• _REQUIRED TASK_:
Up to and including the line with "return (np.array([0, 0, CAM_H])", reproduce the listing below exactly, beginning at its first line.
__________________________________________________
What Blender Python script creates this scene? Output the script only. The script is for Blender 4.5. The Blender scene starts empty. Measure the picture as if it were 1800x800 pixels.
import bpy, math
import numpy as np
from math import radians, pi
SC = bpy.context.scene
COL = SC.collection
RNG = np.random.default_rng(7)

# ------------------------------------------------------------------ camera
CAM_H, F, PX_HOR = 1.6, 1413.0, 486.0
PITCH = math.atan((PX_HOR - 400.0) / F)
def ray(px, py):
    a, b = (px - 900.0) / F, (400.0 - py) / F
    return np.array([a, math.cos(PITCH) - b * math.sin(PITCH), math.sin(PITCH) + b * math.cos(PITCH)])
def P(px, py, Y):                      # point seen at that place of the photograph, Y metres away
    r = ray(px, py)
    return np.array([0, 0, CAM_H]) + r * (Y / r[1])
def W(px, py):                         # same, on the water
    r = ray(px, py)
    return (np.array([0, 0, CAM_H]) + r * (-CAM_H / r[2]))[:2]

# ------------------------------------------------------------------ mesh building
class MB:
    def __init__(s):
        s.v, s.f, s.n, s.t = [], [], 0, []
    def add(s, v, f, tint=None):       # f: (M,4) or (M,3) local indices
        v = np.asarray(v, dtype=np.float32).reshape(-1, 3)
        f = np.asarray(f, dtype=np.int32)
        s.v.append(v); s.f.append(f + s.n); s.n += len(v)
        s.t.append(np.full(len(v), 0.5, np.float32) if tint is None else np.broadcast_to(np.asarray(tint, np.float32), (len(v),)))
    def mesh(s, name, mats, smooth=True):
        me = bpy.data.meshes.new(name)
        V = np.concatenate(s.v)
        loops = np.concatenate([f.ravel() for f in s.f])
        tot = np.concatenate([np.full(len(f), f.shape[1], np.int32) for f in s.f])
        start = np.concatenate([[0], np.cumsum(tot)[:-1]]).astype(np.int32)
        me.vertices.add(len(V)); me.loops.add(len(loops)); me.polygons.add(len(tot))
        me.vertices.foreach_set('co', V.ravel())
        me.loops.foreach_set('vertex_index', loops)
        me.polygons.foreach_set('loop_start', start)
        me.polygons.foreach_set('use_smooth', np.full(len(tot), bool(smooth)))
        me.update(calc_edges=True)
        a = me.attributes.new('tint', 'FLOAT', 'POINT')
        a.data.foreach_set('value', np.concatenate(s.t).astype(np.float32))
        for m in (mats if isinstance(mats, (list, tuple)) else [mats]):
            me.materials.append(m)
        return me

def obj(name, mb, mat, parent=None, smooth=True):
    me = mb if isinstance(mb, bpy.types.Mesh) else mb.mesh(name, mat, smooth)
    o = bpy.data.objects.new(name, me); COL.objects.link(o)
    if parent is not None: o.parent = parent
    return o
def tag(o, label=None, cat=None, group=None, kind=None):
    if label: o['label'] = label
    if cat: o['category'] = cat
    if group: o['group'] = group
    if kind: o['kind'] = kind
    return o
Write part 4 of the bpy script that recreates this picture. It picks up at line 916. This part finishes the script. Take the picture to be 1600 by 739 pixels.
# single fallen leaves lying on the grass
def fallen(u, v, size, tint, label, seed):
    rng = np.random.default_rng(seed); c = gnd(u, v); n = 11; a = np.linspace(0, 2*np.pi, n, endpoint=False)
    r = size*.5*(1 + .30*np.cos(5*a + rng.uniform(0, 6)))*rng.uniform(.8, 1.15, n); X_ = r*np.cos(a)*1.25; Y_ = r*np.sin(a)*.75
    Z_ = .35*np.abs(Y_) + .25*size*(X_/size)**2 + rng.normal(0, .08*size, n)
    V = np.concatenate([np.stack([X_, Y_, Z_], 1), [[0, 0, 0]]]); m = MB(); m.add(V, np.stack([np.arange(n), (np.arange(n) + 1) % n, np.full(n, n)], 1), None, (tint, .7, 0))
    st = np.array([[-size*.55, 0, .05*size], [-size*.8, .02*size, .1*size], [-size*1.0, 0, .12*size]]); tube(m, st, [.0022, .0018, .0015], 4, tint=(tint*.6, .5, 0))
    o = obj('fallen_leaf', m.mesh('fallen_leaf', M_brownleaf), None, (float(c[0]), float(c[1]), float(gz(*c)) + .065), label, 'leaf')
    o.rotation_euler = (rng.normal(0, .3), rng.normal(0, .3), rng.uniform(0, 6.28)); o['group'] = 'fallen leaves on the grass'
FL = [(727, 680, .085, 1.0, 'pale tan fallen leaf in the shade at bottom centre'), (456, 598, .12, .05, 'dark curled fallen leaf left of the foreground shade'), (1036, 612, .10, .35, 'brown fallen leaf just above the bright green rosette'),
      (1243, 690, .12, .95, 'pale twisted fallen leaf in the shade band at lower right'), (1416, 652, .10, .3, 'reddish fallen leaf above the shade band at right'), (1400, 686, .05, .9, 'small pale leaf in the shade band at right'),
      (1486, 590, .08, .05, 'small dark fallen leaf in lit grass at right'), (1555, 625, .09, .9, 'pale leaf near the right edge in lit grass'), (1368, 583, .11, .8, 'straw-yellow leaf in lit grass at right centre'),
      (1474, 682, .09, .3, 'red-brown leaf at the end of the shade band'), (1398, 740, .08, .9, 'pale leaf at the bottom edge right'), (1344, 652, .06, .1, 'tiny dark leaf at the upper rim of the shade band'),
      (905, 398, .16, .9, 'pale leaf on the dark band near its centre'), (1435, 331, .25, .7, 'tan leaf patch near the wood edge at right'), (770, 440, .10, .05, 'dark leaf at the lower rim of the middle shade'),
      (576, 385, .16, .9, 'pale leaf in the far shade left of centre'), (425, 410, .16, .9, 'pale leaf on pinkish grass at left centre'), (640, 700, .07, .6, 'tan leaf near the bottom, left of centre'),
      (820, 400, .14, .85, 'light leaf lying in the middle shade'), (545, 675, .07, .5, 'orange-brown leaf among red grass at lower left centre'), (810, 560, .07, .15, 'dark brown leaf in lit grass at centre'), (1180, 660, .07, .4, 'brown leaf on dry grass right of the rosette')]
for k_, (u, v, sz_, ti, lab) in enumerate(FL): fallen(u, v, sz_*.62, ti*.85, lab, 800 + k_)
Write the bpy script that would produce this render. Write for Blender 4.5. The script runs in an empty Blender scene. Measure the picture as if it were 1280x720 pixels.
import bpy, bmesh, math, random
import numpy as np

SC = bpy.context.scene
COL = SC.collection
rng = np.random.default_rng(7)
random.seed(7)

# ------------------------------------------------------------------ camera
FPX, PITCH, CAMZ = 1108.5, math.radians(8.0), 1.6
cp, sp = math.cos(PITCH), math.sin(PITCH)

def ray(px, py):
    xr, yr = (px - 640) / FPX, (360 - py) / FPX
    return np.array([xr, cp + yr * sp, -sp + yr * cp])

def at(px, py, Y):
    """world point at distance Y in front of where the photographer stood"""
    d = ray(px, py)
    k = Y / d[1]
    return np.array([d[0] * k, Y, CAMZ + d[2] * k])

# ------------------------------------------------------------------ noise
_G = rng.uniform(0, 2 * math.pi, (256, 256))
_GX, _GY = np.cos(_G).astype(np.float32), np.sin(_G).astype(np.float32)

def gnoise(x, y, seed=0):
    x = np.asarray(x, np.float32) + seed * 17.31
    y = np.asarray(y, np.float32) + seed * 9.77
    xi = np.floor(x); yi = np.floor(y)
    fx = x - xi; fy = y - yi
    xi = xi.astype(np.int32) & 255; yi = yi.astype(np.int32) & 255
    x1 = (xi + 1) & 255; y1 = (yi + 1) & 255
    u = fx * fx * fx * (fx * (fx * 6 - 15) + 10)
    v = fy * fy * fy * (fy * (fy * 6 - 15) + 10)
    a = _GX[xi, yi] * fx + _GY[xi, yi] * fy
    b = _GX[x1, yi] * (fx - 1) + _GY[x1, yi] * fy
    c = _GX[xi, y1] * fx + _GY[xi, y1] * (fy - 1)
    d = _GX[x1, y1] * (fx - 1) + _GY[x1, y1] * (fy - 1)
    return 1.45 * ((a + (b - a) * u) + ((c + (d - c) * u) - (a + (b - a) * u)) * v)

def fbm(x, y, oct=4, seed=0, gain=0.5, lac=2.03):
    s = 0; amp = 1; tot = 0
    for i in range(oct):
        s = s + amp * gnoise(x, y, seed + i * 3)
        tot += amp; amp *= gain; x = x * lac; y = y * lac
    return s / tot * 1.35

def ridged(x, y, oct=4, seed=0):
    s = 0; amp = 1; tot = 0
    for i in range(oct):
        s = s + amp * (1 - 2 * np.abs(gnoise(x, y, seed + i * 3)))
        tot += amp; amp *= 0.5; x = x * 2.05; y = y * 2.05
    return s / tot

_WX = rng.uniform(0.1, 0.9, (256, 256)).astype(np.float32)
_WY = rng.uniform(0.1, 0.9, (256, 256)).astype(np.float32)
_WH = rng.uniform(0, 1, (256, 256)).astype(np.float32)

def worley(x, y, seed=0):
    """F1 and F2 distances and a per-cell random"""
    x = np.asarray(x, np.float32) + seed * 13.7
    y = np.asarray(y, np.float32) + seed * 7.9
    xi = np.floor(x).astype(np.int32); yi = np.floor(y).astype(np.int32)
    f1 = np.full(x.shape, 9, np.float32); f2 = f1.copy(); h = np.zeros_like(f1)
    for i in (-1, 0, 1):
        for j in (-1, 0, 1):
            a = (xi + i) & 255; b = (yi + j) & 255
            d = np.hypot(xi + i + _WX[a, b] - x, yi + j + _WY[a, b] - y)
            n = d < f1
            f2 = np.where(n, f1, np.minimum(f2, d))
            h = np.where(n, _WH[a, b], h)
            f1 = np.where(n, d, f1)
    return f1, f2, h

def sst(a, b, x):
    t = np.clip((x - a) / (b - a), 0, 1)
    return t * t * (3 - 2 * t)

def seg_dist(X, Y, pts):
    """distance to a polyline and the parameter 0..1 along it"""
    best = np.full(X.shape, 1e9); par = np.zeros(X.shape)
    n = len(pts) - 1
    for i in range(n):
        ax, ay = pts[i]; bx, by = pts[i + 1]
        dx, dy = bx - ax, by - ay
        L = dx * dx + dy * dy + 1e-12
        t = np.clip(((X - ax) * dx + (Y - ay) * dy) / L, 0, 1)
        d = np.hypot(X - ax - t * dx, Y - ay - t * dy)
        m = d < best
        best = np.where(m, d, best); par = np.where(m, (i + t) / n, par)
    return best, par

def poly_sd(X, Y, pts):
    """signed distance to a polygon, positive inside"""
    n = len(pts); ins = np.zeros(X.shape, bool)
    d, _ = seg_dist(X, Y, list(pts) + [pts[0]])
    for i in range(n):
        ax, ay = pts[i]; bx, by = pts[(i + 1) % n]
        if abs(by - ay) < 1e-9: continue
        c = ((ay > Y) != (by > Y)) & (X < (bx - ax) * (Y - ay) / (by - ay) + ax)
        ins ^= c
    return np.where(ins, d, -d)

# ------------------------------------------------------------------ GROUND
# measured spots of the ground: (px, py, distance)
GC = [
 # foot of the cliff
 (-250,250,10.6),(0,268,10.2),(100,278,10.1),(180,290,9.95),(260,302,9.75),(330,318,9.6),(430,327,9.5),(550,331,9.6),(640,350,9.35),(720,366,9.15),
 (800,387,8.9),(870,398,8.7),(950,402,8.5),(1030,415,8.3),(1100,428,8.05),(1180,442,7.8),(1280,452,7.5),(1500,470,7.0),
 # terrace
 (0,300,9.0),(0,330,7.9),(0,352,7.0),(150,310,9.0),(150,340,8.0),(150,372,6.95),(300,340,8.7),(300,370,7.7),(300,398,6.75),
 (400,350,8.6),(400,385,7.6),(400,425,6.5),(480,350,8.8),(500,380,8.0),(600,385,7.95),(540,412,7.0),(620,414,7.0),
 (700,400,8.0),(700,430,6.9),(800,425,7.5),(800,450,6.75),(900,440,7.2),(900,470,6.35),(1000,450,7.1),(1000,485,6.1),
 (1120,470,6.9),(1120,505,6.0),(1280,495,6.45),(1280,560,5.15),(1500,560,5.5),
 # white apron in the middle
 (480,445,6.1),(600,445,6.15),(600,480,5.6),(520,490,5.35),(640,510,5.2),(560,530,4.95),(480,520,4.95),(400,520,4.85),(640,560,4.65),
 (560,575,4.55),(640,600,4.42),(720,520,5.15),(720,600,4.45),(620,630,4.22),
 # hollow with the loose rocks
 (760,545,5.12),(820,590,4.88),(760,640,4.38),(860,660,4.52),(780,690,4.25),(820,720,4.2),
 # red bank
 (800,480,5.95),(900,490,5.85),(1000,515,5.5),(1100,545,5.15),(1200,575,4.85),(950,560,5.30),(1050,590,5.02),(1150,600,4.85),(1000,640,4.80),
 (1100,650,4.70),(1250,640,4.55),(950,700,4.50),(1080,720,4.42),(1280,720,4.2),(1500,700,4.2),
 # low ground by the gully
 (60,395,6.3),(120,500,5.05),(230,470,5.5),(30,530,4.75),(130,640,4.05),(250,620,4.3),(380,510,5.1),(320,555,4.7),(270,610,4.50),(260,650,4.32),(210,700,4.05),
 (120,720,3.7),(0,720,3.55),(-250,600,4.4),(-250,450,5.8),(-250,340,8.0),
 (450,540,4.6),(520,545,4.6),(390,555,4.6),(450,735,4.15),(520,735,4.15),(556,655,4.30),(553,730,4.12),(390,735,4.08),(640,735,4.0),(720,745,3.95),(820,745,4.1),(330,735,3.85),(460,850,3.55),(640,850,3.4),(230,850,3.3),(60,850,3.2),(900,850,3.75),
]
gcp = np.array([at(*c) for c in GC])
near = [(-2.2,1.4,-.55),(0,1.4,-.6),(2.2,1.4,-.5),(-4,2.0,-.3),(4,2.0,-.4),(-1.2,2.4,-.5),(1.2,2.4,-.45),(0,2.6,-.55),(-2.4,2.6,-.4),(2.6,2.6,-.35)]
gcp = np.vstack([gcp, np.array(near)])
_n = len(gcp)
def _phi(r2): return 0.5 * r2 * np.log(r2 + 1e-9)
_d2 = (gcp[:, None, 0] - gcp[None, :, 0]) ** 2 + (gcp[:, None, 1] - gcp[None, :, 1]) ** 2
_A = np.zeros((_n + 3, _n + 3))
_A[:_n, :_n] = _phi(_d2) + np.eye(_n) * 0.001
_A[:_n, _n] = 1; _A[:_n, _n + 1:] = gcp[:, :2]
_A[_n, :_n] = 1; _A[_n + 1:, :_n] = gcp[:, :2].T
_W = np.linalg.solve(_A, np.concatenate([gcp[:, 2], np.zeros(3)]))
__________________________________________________
• _WRITTEN RESPONSE_:
What Blender Python script creates this scene? Output the script only. The script is for Blender 4.5. The Blender scene starts empty. Measure the picture as if it were 1800x800 pixels.
import bpy, math
import numpy as np
from math import radians, pi
SC = bpy.context.scene
COL = SC.collection
RNG = np.random.default_rng(7)

# ------------------------------------------------------------------ camera
CAM_H, F, PX_HOR = 1.6, 1413.0, 486.0
PITCH = math.atan((PX_HOR - 400.0) / F)
def ray(px, py):
    a, b = (px - 900.0) / F, (400.0 - py) / F
    return np.array([a, math.cos(PITCH) - b * math.sin(PITCH), math.sin(PITCH) + b * math.cos(PITCH)])
def P(px, py, Y):                      # point seen at that place of the photograph, Y metres away
    r = ray(px, py)
    return np.array([0, 0, CAM_H]) + r * (Y / r[1])
def W(px, py):                         # same, on the water
    r = ray(px, py)
    return (np.array([0, 0, CAM_H]) + r * (-CAM_H / r[2]))[:2]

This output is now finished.